Aprender a hablar

Si alguna vez se pasean por el retiro encontrarán un monumento erigido a un monje benedictino que nació en Sahagún (León) alrededor de 1508: Pedro Ponce de León. Su gran mérito no fue ningún importante tratado teológico ni tampoco miles de almas cristianizadas allende los mares. Pedro Ponce debe ser recordado porque fue el primero que enseñó a hablar a los sordomudos.

Hasta entonces todo el mundo aceptaba que los sordomudos eran incapaces para el lenguaje racional. Lo había dicho Aristóteles y eso era casi palabra divina. Ponce demostró que no era así. Enseñó a hijos de grandes señores, sordos y mudos de nacimiento, a hablar, leer y escribir no solamente en castellano sino también en latín y griego. Por supuesto, también les enseñó a rezar y ayudar en misa. ¿El método? Hablar por medio del movimiento de los labios y el uso de signos manuales.

Hablar con las manos era algo muy común entre las órdenes religiosas cuyos integrantes habían hecho el voto de silencio, como los Benedictinos Trapenses. Las horas de la comida eran un silencio sonoro. Los monjes hablaban entre ellos moviendo los dedos, las manos y los brazos y se silbaban para llamar la atención a quien querían hablar. En el siglo XIII el lenguaje de los signos era tan sofisticado que se celebraban complicadas discusiones teológicas en silencio.

En 1607 un mercenario llamado Juan Pablo Bonet entraba al servicio de un señor castellano, Juan Fernández Velasco. En el castillo descubrió que al hijo sordo del señor y a su tío, que también era sordo, les estaban enseñando el lenguaje de signos de los monjes. Fascinado, Bonet decidió aprenderlo y en 1620 publicó el primer libro sobre el lenguaje de los sordomudos: Reducción de las letras y arte de enseñar a hablar a los mudos. Era un manual para signos hechos con una mano y su difusión por Europa no se hizo esperar.

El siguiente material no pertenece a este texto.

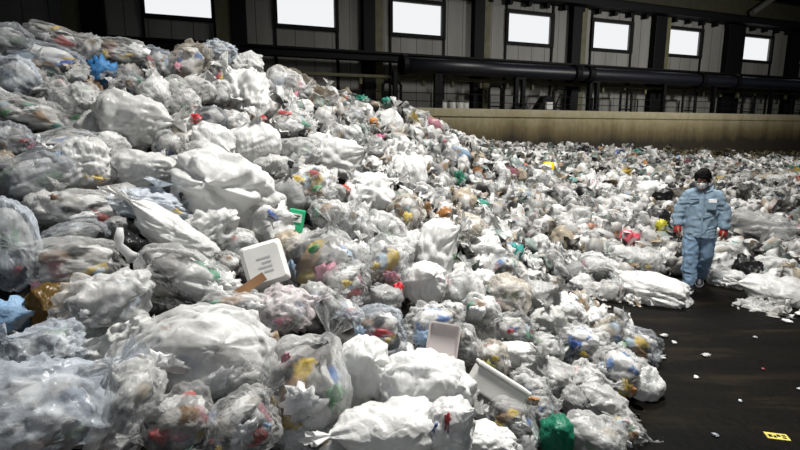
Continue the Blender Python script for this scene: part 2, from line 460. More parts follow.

Bastantes años más tarde, hacia 1750, un joven sacerdote llamado Charles-Michel de L’Epée era privado de su posición eclesiástica por negarse a firmar una declaración contra los janseístas. Habían sido declarados herejes por el papado pues cuestionaban la autoridad de la Iglesia al defender, entre otras cosas, que la conversión al cristianismo ocurría sólo si Dios quería. Una vez sucedida toda catequesis era inútil pues sus efectos eran instantáneos. Al verse en la calle, L’Epée tuvo que buscar trabajo y lo encontró como profesor de religión de dos jóvenes hermanas sordas.

Para poder comunicarse con ellas diseñó un sistema simple de signos. Entonces cayó en sus manos una copia del libro de Bonet, que usó para desarrollar su propio sistema de signos. Fundo una escuela para sordos en París y su éxito fue total. Hasta el nuncio del Papa presenció cómo un estudiante respondía a 200 preguntas en tres idiomas diferentes.

Si algún día pasean por las plazas de Versalles, en una de ellas verán una estatua del abate L’Epée.